::: Records supplied

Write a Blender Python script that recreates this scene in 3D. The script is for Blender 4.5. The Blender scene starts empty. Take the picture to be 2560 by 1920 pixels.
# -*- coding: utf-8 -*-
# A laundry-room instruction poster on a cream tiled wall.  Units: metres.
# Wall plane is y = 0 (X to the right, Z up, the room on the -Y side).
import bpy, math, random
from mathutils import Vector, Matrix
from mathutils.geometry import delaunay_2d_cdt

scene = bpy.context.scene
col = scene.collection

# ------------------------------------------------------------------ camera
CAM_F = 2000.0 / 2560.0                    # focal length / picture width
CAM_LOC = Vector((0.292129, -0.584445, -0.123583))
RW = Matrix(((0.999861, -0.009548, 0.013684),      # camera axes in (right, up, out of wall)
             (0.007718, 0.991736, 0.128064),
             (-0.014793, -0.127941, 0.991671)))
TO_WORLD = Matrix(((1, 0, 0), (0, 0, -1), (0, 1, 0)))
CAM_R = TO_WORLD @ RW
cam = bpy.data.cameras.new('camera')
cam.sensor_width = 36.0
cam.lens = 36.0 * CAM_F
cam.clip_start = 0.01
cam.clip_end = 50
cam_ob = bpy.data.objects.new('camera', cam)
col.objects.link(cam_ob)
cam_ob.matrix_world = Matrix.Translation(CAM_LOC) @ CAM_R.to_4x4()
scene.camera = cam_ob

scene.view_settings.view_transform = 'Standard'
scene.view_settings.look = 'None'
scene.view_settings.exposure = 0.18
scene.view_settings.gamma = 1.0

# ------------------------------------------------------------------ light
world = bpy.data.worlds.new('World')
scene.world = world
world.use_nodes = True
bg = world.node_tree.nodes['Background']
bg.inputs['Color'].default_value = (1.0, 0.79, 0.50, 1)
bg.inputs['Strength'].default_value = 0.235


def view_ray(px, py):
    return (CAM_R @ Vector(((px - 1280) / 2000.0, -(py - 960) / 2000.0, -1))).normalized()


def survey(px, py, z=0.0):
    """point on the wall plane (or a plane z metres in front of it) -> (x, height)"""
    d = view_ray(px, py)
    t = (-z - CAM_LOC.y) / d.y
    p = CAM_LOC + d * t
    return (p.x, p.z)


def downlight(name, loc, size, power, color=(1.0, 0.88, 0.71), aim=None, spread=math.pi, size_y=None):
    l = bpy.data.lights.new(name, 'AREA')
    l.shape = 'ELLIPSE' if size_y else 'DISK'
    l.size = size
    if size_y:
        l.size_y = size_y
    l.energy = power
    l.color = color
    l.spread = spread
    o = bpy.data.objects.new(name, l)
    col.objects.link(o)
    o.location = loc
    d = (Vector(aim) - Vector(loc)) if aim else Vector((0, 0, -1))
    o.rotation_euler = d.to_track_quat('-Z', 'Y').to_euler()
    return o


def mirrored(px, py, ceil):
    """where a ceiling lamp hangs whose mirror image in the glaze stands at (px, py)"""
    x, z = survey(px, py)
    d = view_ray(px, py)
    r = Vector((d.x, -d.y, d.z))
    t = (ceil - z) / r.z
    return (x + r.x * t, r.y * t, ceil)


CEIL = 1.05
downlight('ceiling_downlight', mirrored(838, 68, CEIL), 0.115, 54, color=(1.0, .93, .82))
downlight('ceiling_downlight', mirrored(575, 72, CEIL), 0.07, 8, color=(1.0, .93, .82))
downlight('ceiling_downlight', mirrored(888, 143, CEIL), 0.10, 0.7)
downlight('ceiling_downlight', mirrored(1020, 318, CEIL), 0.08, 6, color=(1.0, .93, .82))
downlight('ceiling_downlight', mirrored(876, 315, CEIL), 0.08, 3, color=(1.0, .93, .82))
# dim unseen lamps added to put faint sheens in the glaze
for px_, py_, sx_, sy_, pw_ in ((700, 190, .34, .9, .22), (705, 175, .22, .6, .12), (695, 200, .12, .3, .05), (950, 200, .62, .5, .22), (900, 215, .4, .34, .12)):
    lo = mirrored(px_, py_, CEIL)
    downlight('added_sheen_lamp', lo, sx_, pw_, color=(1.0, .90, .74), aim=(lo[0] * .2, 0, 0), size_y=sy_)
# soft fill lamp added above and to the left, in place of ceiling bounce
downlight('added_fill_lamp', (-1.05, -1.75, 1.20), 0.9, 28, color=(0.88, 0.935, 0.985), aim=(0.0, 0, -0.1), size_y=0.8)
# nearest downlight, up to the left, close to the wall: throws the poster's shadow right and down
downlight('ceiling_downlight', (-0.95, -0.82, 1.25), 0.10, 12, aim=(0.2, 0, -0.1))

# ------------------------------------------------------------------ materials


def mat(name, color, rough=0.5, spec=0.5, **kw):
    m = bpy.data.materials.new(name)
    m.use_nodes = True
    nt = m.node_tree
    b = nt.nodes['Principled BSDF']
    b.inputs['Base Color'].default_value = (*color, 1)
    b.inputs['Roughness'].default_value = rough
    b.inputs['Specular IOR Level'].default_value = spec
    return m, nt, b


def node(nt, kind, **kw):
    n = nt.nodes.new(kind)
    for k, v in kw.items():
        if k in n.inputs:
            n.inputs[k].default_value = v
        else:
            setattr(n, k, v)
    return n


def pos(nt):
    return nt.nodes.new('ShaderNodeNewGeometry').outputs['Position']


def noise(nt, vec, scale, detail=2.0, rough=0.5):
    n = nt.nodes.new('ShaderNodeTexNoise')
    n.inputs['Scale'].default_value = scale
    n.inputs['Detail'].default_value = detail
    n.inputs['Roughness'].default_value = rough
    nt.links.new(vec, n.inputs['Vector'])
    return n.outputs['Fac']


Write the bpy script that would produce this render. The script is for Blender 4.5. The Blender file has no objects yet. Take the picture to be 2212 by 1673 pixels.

::::::

Quote all of the entries exactly as they appear.

Write a Blender Python script that recreates this scene in 3D. The script is for Blender 4.5. The Blender scene starts empty. Take the picture to be 2560 by 1920 pixels.
# -*- coding: utf-8 -*-
# A laundry-room instruction poster on a cream tiled wall.  Units: metres.
# Wall plane is y = 0 (X to the right, Z up, the room on the -Y side).
import bpy, math, random
from mathutils import Vector, Matrix
from mathutils.geometry import delaunay_2d_cdt

scene = bpy.context.scene
col = scene.collection

# ------------------------------------------------------------------ camera
CAM_F = 2000.0 / 2560.0                    # focal length / picture width
CAM_LOC = Vector((0.292129, -0.584445, -0.123583))
RW = Matrix(((0.999861, -0.009548, 0.013684),      # camera axes in (right, up, out of wall)
             (0.007718, 0.991736, 0.128064),
             (-0.014793, -0.127941, 0.991671)))
TO_WORLD = Matrix(((1, 0, 0), (0, 0, -1), (0, 1, 0)))
CAM_R = TO_WORLD @ RW
cam = bpy.data.cameras.new('camera')
cam.sensor_width = 36.0
cam.lens = 36.0 * CAM_F
cam.clip_start = 0.01
cam.clip_end = 50
cam_ob = bpy.data.objects.new('camera', cam)
col.objects.link(cam_ob)
cam_ob.matrix_world = Matrix.Translation(CAM_LOC) @ CAM_R.to_4x4()
scene.camera = cam_ob

scene.view_settings.view_transform = 'Standard'
scene.view_settings.look = 'None'
scene.view_settings.exposure = 0.18
scene.view_settings.gamma = 1.0

# ------------------------------------------------------------------ light
world = bpy.data.worlds.new('World')
scene.world = world
world.use_nodes = True
bg = world.node_tree.nodes['Background']
bg.inputs['Color'].default_value = (1.0, 0.79, 0.50, 1)
bg.inputs['Strength'].default_value = 0.235


def view_ray(px, py):
    return (CAM_R @ Vector(((px - 1280) / 2000.0, -(py - 960) / 2000.0, -1))).normalized()


def survey(px, py, z=0.0):
    """point on the wall plane (or a plane z metres in front of it) -> (x, height)"""
    d = view_ray(px, py)
    t = (-z - CAM_LOC.y) / d.y
    p = CAM_LOC + d * t
    return (p.x, p.z)


def downlight(name, loc, size, power, color=(1.0, 0.88, 0.71), aim=None, spread=math.pi, size_y=None):
    l = bpy.data.lights.new(name, 'AREA')
    l.shape = 'ELLIPSE' if size_y else 'DISK'
    l.size = size
    if size_y:
        l.size_y = size_y
    l.energy = power
    l.color = color
    l.spread = spread
    o = bpy.data.objects.new(name, l)
    col.objects.link(o)
    o.location = loc
    d = (Vector(aim) - Vector(loc)) if aim else Vector((0, 0, -1))
    o.rotation_euler = d.to_track_quat('-Z', 'Y').to_euler()
    return o


def mirrored(px, py, ceil):
    """where a ceiling lamp hangs whose mirror image in the glaze stands at (px, py)"""
    x, z = survey(px, py)
    d = view_ray(px, py)
    r = Vector((d.x, -d.y, d.z))
    t = (ceil - z) / r.z
    return (x + r.x * t, r.y * t, ceil)


CEIL = 1.05
downlight('ceiling_downlight', mirrored(838, 68, CEIL), 0.115, 54, color=(1.0, .93, .82))
downlight('ceiling_downlight', mirrored(575, 72, CEIL), 0.07, 8, color=(1.0, .93, .82))
downlight('ceiling_downlight', mirrored(888, 143, CEIL), 0.10, 0.7)
downlight('ceiling_downlight', mirrored(1020, 318, CEIL), 0.08, 6, color=(1.0, .93, .82))
downlight('ceiling_downlight', mirrored(876, 315, CEIL), 0.08, 3, color=(1.0, .93, .82))
# dim unseen lamps added to put faint sheens in the glaze
for px_, py_, sx_, sy_, pw_ in ((700, 190, .34, .9, .22), (705, 175, .22, .6, .12), (695, 200, .12, .3, .05), (950, 200, .62, .5, .22), (900, 215, .4, .34, .12)):
    lo = mirrored(px_, py_, CEIL)
    downlight('added_sheen_lamp', lo, sx_, pw_, color=(1.0, .90, .74), aim=(lo[0] * .2, 0, 0), size_y=sy_)
# soft fill lamp added above and to the left, in place of ceiling bounce
downlight('added_fill_lamp', (-1.05, -1.75, 1.20), 0.9, 28, color=(0.88, 0.935, 0.985), aim=(0.0, 0, -0.1), size_y=0.8)
# nearest downlight, up to the left, close to the wall: throws the poster's shadow right and down
downlight('ceiling_downlight', (-0.95, -0.82, 1.25), 0.10, 12, aim=(0.2, 0, -0.1))

# ------------------------------------------------------------------ materials


def mat(name, color, rough=0.5, spec=0.5, **kw):
    m = bpy.data.materials.new(name)
    m.use_nodes = True
    nt = m.node_tree
    b = nt.nodes['Principled BSDF']
    b.inputs['Base Color'].default_value = (*color, 1)
    b.inputs['Roughness'].default_value = rough
    b.inputs['Specular IOR Level'].default_value = spec
    return m, nt, b


def node(nt, kind, **kw):
    n = nt.nodes.new(kind)
    for k, v in kw.items():
        if k in n.inputs:
            n.inputs[k].default_value = v
        else:
            setattr(n, k, v)
    return n


def pos(nt):
    return nt.nodes.new('ShaderNodeNewGeometry').outputs['Position']


def noise(nt, vec, scale, detail=2.0, rough=0.5):
    n = nt.nodes.new('ShaderNodeTexNoise')
    n.inputs['Scale'].default_value = scale
    n.inputs['Detail'].default_value = detail
    n.inputs['Roughness'].default_value = rough
    nt.links.new(vec, n.inputs['Vector'])
    return n.outputs['Fac']


Write the bpy script that would produce this render. The script is for Blender 4.5. The Blender file has no objects yet. Take the picture to be 2212 by 1673 pixels.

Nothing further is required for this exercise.